There are other picks besides movement and memory, but I've been typing too long.
The obvious path to write toward would be " how do you transition between dissociated and 'present'"-- my friend who is a high school teacher says schools are really giving classes in embodiment, which is weird. I've seen and heard a thousand people talking about embodiment in the past decade in a manner that is eager in an disturbing way. I think embodiment in a way that dissociates yourself from, the parts of your body that are actively, intelligently, and compassionately choosing "disembodiment", is not good. When I tried to do it that way, I ended up trying to narrativize those parts as "moving from trauma, moving from fear, moving from fear of confusion, moving from fear of despair"-- all narratives that were patronizing toward the decision in a way that occludes the actual reasoning and life behind "disembodiment"/whatever to call it, castle in the sky building, virtualization. I think the fad embodiment is weird because it kind of gives a narrative that all you need is the right teacher or the right will or the right experience, which ignores the way that, when you're "in", it feels natural and free, you should be born living that way, and part of you, the part that knew how many stairs the whole time, is living this way currently. So its less of something to learn rather than a " break loose from the chains that are causing you pain", but on the other hand, its not something to break loose from, its you, and calling part of you a chain is going to keep you disembodied on some level.

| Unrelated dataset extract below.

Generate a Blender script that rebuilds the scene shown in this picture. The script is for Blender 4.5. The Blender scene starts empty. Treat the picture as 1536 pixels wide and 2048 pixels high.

Its hard to pull history out of narratives, but I think the idea of map vs territory, imagination vs embodiment, narrative vs reality, is formed by the coercive view of life and planet that came from colonialism. Colonialism is a narrative but it also like, extractively pulled and carved the territory into a statue of the map, in a manner so that when you look at parts of the territory, your mind jumps to the name that has been extracted out of it. The word territory, is pretty hard to divorce from territorialism, I.e. the person with the most manipulation power over the land is the person with the clearest and most reenactive map. And being mapless doesn't make land not territory; if its unknown /confused/dissociated territory, its potential territory, and if its potential territory, its territory. Which we can't separate from the way we territorialize our own bodies and imaginations.